___ SUPPLIED DATA ___
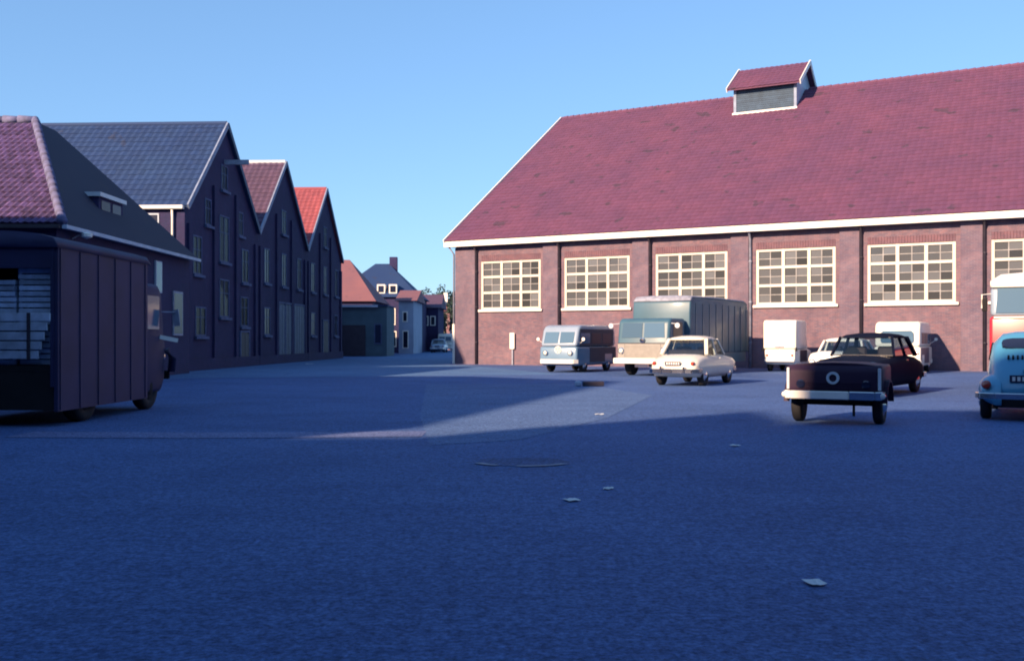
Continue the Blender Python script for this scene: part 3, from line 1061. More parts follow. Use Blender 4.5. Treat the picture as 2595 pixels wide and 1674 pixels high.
def ring12(y, zb, zt, hb, hm, ht):
    h = zt - zb
    rt = [(0, zb), (hb, zb), (hm * 0.985, zb + 0.2 * h), (hm, zb + 0.48 * h), (hm * 0.985, zb + 0.72 * h), (ht, zt - 0.07 * h - 0.015), (ht * 0.6, zt - 0.008), (0, zt)]
    lf = [(-x, z) for x, z in rt[-2:0:-1]]
    return [(x, y, z) for x, z in rt + lf]


def arches(ys, r, hw):
    m = MB()
    for y, rr in ys:
        for s in (-1, 1):
            m.lathe([(rr, -0.16), (rr, 0.16)], (s * (hw - 0.06), y, r), (1, 0, 0), 20)
    return m


def sedan(name, label, cat, loc, rz, body_mat, roof_mat=None, L=4.2, W=1.6, zroof=1.46, belt=0.92, hood=0.86, trunk=0.84, cab=(0.30, 0.78), group=None,
          grille=None, lamp_z=0.62, emblem=False, rear_plate=False, seats=True, detail=True, wr=0.32):
    """saloon car: front faces local -y. cab = fractions of the length for the foot of windscreen and rear window"""
    c = empty(name, loc, rz)
    tag(c, label, cat, group)
    roof_mat = roof_mat or body_mat
    hw = W / 2
    y0, y1 = -L / 2, L / 2
    zb = 0.24
    yf, yr = y0 + cab[0] * L, y0 + cab[1] * L
    st = []
    for t, zbt, zt, k in ((0.0, 0.40, hood - 0.20, 0.80), (0.012, 0.34, hood - 0.10, 0.90), (0.04, 0.30, hood - 0.03, 0.95), (0.12, zb, hood + 0.01, 0.985),
                          (cab[0] - 0.05, zb, belt - 0.02, 1.0), (cab[0] + 0.04, zb, belt, 1.0), (0.5, zb, belt, 1.0), (cab[1] - 0.02, zb, belt - 0.01, 1.0), (cab[1] + 0.06, zb, trunk + 0.03, 0.985),
                          (0.93, 0.28, trunk - 0.04, 0.95), (0.98, 0.33, trunk - 0.14, 0.89), (1.0, 0.40, trunk - 0.26, 0.80)):
        st.append(ring12(y0 + t * L, zbt, zt, hw * k * 0.90, hw * k, hw * k * 0.90))
    b = MB().loft(st).build('body', body_mat, c, smooth=True)
    ya, yb = y0 + 0.19 * L, y0 + 0.80 * L
    cut(b, arches(((ya, wr + 0.055), (yb, wr + 0.055)), wr, hw))
    for y in (ya, yb):
        for s in (-1, 1):
            wheel(c, s * (hw - 0.13), y, wr)
    # greenhouse
    hb, ht = hw * 0.90, hw * 0.74
    zr = zroof - 0.09
    yfr, yrr = yf + 0.34, yr - 0.36
    ym = (yf + yr) / 2
    for s in (-1, 1):
        MB().beam((s * hb, yf, belt - 0.03), (s * ht, yfr, zr), 0.055, 0.055).build('pillar', body_mat, c)
        MB().beam((s * hb, yr, belt - 0.03), (s * ht, yrr, zr), 0.10, 0.07).build('pillar', body_mat, c)
        MB().beam((s * (hb + 0.005), ym, belt - 0.03), (s * ht, ym - 0.02, zr), 0.05, 0.06).build('pillar', body_mat, c)
    rf_ = []
    for t, dz, kk in ((0, 0.0, 0.86), (0.03, 0.035, 0.95), (0.12, 0.062, 1.0), (0.35, 0.085, 1.03), (0.65, 0.085, 1.03), (0.9, 0.055, 0.99), (0.975, 0.03, 0.93), (1.0, 0.0, 0.84)):
        y = (yfr - 0.05) + t * (yrr + 0.10 - yfr + 0.05)
        h_ = ht * kk
        up_ = [(h_, zr - 0.02), (h_ + 0.01, zr + 0.012), (h_ * 0.86, zr + 0.02 + dz * 0.55), (h_ * 0.5, zr + 0.022 + dz * 0.9), (0, zr + 0.025 + dz)]
        rg = up_ + [(-x, z) for x, z in up_[-2::-1]] + [(-h_ * 0.9, zr - 0.028), (h_ * 0.9, zr - 0.028)]
        rf_.append([(x, y, z) for x, z in rg])
    MB().loft(rf_).build('roof', roof_mat, c, smooth=True)

    def gl(nm, p):
        MB().add(p, [(0, 1, 2, 3)]).build(nm, M_cglass, c)
    gl('windscreen', [(-hb + 0.03, yf + 0.01, belt - 0.02), (hb - 0.03, yf + 0.01, belt - 0.02), (ht - 0.03, yfr, zr - 0.01), (-ht + 0.03, yfr, zr - 0.01)])
    gl('rear_window', [(-hb + 0.05, yr - 0.01, belt - 0.02), (hb - 0.05, yr - 0.01, belt - 0.02), (ht - 0.05, yrr, zr - 0.01), (-ht + 0.05, yrr, zr - 0.01)])
    for s in (-1, 1):
        gl('side_window', [(s * hb, yf + 0.04, belt - 0.02), (s * hb, ym - 0.04, belt - 0.02), (s * ht, ym - 0.05, zr - 0.01), (s * ht, yfr + 0.03, zr - 0.01)])
        gl('side_window', [(s * hb, ym + 0.04, belt - 0.02), (s * hb, yr - 0.06, belt - 0.02), (s * ht, yrr - 0.05, zr - 0.01), (s * ht, ym + 0.02, zr - 0.01)])
    if seats:
        for x in (-hw * 0.45, hw * 0.45):
            bx('seat', M_seat, c, x - 0.24, x + 0.24, ym - 0.20, ym - 0.05, belt - 0.2, belt + 0.20, bevel=0.04)
        bx('seat', M_seat, c, -hw * 0.75, hw * 0.75, yr - 0.34, yr - 0.20, belt - 0.2, belt + 0.12, bevel=0.04)
        sw = MB().lathe([(0.18, -0.012), (0.195, 0), (0.18, 0.012), (0.165, 0)], (-hw * 0.45 if rz < 90 else hw * 0.45, yf + 0.42, belt + 0.02), (0, -0.85, 0.5), 14)
        sw.build('steering_wheel', M_under, c)
    if not detail:
        return c
    # bright window and waist trim
    MB().beam((-ht + 0.02, yfr - 0.03, zr - 0.01), (ht - 0.02, yfr - 0.03, zr - 0.01), 0.022, 0.03).build('trim', M_chrome, c)
    MB().beam((-hb + 0.02, yf - 0.02, belt - 0.01), (hb - 0.02, yf - 0.02, belt - 0.01), 0.025, 0.03).build('trim', M_chrome, c)
    # bumpers
    for yy, sgn in ((y0, -1), (y1, 1)):
        bp = MB()
        pts = [(-hw * 0.97, yy - sgn * 0.40, 0.44), (-hw * 0.95, yy - sgn * 0.06, 0.44), (-hw * 0.75, yy + sgn * 0.06, 0.44), (0, yy + sgn * 0.09, 0.44), (hw * 0.75, yy + sgn * 0.06, 0.44), (hw * 0.95, yy - sgn * 0.06, 0.44), (hw * 0.97, yy - sgn * 0.40, 0.44)]
        for p, q in zip(pts[:-1], pts[1:]):
            bp.beam(p, q, 0.045, 0.13)
        bo = bp.build('bumper', M_chrome, c, bevel=0.012)
        for s in (-0.45, 0.45):
            bx('overrider', M_chrome, bo, s * hw - 0.035, s * hw + 0.035, yy + sgn * 0.085 - 0.04, yy + sgn * 0.085 + 0.04, 0.36, 0.58, bevel=0.02)
    # lamps
    for s in (-1, 1):
        hl = MB().lathe([(0.115, 0.10), (0.115, 0.0), (0.095, -0.02)], (s * hw * 0.74, y0 - 0.02, lamp_z), (0, 1, 0), 16).build('headlamp', M_chrome, c, smooth=False)
        MB().lathe([(0.09, -0.022), (0.07, -0.04), (0.004, -0.05)], (s * hw * 0.74, y0 - 0.02, lamp_z), (0, 1, 0), 16).build('lens', M_lamp, hl, smooth=True)
        MB().lathe([(0.055, -0.10), (0.055, 0.0), (0.04, 0.025), (0.004, 0.03)], (s * hw * 0.76, y1 + 0.01, 0.66), (0, 1, 0), 12).build('tail_lamp', M_red, c)
    # grille
    gm = MB()
    for k in range(6):
        z = 0.50 + k * 0.042
        gm.box(-hw * 0.45, hw * 0.45, y0 - 0.03, y0 + 0.03, z, z + 0.018)
    gm.build('grille', grille or M_chrome, c)
    # plates
    for yy, sgn in ((y0, -1), (y1, 1)):
        z = 0.34 if sgn < 0 else 0.60
        ya_ = yy + sgn * (0.10 if sgn < 0 else 0.03)
        po = bx('number_plate', M_plate, c, -0.24, 0.24, min(ya_, ya_ + sgn * 0.012), max(ya_, ya_ + sgn * 0.012), z, z + 0.11)
        if sgn > 0 and rear_plate:
            rnp = random.Random(len(label))
            for k in range(6):
                x = -0.20 + k * 0.07
                bx('plate_mark', M_mark, po, x, x + 0.04, ya_ + 0.013, ya_ + 0.016, z + 0.025, z + 0.085)
    for s in (-1, 1):
        bx('door_handle', M_chrome, c, s * (hw + 0.012) - 0.012, s * (hw + 0.012) + 0.012, ym - 0.20, ym - 0.06, belt - 0.14, belt - 0.115)
    if emblem:
        MB().lathe([(0.10, -0.0), (0.10, -0.02), (0.065, -0.02), (0.065, 0.0)], (0, y0 - 0.02, 0.74), (0, 1, 0), 18).build('emblem', M_chrome, c)
    return c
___
## DIRECTIVE
Take the lines from the start of the material to the line with "return [(x, y, z) for x, z in rt + lf]", both included, and transcribe them exactly without the pictures.

## EXERCISE RESULT
Continue the Blender Python script for this scene: part 3, from line 1061. More parts follow. Use Blender 4.5. Treat the picture as 2595 pixels wide and 1674 pixels high.
def ring12(y, zb, zt, hb, hm, ht):
    h = zt - zb
    rt = [(0, zb), (hb, zb), (hm * 0.985, zb + 0.2 * h), (hm, zb + 0.48 * h), (hm * 0.985, zb + 0.72 * h), (ht, zt - 0.07 * h - 0.015), (ht * 0.6, zt - 0.008), (0, zt)]
    lf = [(-x, z) for x, z in rt[-2:0:-1]]
    return [(x, y, z) for x, z in rt + lf]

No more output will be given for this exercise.